[Scenes as source code]
## START

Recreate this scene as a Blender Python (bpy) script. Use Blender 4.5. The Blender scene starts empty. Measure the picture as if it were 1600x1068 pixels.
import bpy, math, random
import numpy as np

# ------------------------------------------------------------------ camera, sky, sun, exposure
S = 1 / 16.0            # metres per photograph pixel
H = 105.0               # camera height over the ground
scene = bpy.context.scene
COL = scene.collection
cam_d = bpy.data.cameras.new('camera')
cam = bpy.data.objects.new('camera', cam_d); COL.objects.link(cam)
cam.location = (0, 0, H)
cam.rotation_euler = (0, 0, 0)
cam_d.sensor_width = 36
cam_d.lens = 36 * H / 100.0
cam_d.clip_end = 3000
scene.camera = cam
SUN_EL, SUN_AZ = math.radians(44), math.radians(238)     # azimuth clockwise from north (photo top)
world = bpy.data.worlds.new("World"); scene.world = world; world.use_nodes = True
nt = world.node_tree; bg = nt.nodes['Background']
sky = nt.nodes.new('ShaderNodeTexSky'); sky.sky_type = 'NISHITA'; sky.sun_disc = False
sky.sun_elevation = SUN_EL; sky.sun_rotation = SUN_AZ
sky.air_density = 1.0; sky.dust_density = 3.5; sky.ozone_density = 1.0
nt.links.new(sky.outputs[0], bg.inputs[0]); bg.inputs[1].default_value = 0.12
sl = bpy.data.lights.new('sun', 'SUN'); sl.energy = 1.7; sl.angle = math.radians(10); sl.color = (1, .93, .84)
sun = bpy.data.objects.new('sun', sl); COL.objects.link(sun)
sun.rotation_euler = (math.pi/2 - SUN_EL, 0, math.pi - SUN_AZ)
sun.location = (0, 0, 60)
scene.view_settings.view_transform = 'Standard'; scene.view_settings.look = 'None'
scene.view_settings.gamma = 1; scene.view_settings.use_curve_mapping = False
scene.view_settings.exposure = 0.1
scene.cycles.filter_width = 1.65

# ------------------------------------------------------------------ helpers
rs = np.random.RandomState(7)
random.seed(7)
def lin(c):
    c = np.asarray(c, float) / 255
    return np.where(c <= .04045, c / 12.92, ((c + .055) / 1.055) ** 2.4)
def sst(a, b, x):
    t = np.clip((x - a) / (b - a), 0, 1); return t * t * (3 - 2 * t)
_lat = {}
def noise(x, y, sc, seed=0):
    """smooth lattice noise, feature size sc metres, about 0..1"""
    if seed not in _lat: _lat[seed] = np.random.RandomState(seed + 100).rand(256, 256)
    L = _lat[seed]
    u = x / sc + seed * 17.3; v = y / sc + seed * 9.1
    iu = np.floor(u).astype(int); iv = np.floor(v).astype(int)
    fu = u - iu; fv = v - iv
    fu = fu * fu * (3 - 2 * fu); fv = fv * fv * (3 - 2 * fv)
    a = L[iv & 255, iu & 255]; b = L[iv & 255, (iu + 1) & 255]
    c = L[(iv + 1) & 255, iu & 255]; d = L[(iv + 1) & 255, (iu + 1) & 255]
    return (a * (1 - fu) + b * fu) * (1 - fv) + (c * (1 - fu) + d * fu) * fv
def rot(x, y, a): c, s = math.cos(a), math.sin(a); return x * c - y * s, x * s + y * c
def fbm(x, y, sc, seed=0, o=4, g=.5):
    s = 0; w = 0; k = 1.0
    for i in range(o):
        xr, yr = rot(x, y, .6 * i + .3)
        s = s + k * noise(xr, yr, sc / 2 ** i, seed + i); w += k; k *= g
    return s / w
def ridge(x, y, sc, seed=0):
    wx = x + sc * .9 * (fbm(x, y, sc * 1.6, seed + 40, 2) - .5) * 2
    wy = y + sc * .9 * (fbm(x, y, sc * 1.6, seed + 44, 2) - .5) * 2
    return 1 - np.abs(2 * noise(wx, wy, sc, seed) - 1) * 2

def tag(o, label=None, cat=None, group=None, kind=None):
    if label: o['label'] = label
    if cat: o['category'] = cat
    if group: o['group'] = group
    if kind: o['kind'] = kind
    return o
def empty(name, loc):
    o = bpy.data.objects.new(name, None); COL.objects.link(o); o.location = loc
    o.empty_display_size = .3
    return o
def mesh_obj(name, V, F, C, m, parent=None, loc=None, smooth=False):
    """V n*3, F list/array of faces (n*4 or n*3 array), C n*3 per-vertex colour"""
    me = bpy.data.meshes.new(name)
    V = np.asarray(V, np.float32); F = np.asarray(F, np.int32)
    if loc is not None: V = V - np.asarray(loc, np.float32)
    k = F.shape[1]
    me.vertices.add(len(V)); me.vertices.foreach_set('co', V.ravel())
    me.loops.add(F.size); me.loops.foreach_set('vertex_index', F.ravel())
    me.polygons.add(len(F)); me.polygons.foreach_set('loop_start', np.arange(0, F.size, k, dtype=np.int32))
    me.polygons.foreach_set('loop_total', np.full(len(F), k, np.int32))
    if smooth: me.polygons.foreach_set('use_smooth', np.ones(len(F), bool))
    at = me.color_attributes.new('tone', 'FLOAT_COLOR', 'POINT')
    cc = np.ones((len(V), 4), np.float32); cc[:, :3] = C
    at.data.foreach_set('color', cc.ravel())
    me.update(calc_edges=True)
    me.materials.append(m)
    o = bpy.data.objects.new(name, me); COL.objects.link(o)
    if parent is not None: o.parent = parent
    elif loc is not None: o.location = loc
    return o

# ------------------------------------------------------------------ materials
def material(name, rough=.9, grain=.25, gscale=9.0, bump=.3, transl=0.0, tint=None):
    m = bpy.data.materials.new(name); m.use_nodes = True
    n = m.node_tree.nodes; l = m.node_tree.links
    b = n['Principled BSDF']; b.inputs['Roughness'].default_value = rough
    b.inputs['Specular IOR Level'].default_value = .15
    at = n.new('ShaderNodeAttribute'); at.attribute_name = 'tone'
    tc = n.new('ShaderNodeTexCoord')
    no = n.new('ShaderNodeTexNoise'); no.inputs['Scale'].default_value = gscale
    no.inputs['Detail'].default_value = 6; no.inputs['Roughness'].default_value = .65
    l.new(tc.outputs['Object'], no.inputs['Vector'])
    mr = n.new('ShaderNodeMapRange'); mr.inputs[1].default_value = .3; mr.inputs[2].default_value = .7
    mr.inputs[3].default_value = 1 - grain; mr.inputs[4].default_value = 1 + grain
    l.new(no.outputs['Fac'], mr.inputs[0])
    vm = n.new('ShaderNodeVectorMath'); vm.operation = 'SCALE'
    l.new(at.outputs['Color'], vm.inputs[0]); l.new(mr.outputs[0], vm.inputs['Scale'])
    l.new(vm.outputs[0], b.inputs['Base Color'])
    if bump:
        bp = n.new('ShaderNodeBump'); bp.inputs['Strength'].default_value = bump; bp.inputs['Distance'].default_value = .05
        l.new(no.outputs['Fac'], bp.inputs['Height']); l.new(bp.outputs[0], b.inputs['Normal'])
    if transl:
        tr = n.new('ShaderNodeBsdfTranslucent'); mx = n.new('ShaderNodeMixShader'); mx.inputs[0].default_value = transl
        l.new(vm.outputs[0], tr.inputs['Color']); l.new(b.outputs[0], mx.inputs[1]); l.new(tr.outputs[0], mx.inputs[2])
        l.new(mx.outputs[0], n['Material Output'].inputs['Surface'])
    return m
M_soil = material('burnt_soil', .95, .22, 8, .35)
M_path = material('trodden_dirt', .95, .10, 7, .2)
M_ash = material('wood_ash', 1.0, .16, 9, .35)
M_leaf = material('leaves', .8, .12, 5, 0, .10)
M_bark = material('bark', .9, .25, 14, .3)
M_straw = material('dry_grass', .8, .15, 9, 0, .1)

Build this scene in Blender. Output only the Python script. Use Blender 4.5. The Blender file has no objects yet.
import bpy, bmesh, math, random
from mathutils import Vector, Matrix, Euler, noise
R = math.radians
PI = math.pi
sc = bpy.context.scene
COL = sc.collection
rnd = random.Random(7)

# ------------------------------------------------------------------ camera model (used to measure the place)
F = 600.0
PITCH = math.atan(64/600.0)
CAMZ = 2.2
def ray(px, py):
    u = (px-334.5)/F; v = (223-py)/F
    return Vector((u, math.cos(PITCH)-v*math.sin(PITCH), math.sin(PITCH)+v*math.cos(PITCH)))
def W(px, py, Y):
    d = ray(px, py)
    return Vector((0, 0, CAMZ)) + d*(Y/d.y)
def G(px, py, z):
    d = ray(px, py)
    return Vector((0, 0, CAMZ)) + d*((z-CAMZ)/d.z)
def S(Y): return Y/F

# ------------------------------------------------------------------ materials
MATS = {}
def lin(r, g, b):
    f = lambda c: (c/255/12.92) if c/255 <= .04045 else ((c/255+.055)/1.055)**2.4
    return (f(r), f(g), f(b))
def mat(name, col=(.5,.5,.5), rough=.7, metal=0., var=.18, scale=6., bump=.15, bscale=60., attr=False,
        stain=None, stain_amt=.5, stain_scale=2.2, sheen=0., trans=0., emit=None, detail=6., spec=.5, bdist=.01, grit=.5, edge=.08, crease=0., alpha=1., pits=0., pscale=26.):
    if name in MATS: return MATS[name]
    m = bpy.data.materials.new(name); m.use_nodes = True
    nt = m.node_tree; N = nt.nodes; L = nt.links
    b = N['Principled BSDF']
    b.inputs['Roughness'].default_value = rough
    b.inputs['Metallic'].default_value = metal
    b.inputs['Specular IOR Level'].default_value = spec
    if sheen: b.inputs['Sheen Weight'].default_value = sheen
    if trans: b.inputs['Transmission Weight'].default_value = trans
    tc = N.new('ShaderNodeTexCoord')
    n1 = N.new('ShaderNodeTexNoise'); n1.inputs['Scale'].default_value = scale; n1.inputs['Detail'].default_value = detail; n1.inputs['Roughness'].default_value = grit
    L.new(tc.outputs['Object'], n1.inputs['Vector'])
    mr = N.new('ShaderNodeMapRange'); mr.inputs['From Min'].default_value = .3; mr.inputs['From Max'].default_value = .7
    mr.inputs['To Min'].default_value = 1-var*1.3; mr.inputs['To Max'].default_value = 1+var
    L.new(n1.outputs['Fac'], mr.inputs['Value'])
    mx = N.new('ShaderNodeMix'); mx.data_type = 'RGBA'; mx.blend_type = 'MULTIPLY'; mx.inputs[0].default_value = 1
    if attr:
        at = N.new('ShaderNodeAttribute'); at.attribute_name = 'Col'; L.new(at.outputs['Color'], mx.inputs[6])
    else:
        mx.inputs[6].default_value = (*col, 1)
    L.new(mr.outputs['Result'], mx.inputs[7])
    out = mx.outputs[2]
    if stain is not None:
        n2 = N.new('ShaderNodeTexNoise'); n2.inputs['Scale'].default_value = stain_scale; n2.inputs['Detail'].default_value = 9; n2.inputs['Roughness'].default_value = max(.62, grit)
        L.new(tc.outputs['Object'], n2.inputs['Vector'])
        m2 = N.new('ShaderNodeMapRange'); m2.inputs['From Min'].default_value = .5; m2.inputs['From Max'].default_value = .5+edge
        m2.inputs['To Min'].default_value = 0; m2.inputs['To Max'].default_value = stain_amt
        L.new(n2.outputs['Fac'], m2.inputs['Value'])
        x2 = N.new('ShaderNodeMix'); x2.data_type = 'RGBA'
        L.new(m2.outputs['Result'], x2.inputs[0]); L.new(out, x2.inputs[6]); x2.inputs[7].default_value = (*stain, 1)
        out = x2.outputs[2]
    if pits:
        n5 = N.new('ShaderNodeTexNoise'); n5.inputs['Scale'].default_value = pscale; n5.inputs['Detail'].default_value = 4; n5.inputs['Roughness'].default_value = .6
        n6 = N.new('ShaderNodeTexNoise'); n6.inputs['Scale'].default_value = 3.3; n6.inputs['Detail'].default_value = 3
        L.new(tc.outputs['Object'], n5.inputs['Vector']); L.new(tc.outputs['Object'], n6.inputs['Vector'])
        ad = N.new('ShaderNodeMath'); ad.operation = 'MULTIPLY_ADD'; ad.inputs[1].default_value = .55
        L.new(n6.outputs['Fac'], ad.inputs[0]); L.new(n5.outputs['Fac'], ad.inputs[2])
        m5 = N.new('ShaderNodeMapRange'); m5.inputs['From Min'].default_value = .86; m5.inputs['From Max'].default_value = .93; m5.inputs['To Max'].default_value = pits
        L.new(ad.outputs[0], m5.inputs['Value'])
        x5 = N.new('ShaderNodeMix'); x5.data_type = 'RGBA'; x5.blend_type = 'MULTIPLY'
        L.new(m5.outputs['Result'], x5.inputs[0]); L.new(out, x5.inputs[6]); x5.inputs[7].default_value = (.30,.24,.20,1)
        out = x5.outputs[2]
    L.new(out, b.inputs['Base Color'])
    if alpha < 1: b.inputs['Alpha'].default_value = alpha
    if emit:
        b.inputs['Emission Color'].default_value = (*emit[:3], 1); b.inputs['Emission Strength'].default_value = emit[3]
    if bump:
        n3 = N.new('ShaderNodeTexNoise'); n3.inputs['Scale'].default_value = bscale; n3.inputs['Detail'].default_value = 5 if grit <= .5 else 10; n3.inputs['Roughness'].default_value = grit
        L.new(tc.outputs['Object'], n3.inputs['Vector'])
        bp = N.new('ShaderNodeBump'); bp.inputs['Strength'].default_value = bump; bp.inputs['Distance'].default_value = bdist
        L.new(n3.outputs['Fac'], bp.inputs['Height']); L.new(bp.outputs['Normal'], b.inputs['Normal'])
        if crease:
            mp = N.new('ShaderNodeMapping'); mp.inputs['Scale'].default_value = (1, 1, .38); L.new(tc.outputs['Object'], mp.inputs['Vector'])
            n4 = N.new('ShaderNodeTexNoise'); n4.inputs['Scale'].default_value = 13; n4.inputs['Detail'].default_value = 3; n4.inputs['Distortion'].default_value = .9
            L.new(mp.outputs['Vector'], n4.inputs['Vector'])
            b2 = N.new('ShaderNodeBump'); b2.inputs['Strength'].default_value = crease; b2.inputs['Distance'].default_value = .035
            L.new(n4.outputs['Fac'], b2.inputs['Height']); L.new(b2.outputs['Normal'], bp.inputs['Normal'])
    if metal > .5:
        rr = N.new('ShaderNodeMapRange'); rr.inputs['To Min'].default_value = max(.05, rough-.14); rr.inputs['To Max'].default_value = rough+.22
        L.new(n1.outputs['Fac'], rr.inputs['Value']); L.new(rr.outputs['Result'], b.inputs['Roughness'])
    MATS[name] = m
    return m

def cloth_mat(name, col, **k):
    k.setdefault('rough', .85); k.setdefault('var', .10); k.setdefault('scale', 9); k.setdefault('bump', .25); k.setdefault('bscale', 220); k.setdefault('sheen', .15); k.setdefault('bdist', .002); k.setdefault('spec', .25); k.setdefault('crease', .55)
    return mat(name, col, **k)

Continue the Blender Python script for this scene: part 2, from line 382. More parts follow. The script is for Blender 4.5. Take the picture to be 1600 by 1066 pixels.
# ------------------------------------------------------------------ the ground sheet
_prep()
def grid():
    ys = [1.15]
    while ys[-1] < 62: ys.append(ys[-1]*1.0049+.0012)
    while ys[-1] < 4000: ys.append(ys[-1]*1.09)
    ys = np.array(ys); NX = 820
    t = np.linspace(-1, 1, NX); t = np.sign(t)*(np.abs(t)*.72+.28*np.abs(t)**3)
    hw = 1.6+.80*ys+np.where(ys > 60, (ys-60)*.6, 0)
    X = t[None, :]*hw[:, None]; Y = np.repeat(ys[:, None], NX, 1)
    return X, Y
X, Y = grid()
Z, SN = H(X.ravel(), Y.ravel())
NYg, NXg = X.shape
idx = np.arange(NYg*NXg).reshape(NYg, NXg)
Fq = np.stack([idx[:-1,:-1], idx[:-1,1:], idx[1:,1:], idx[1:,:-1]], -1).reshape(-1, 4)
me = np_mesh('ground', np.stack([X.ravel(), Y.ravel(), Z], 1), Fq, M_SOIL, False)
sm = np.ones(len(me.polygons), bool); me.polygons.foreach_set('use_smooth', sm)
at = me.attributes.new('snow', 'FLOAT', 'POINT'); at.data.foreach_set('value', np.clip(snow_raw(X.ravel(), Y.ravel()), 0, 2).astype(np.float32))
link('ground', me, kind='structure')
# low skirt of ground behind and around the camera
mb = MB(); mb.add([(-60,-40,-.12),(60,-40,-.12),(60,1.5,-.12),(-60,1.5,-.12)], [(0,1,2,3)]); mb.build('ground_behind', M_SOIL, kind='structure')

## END

§ Task statement
Retype only the lines running from the top of the listing to the line that holds "import numpy as np", both ends included.

§ Solution to this problem
Recreate this scene as a Blender Python (bpy) script. Use Blender 4.5. The Blender scene starts empty. Measure the picture as if it were 1600x1068 pixels.
import bpy, math, random
import numpy as np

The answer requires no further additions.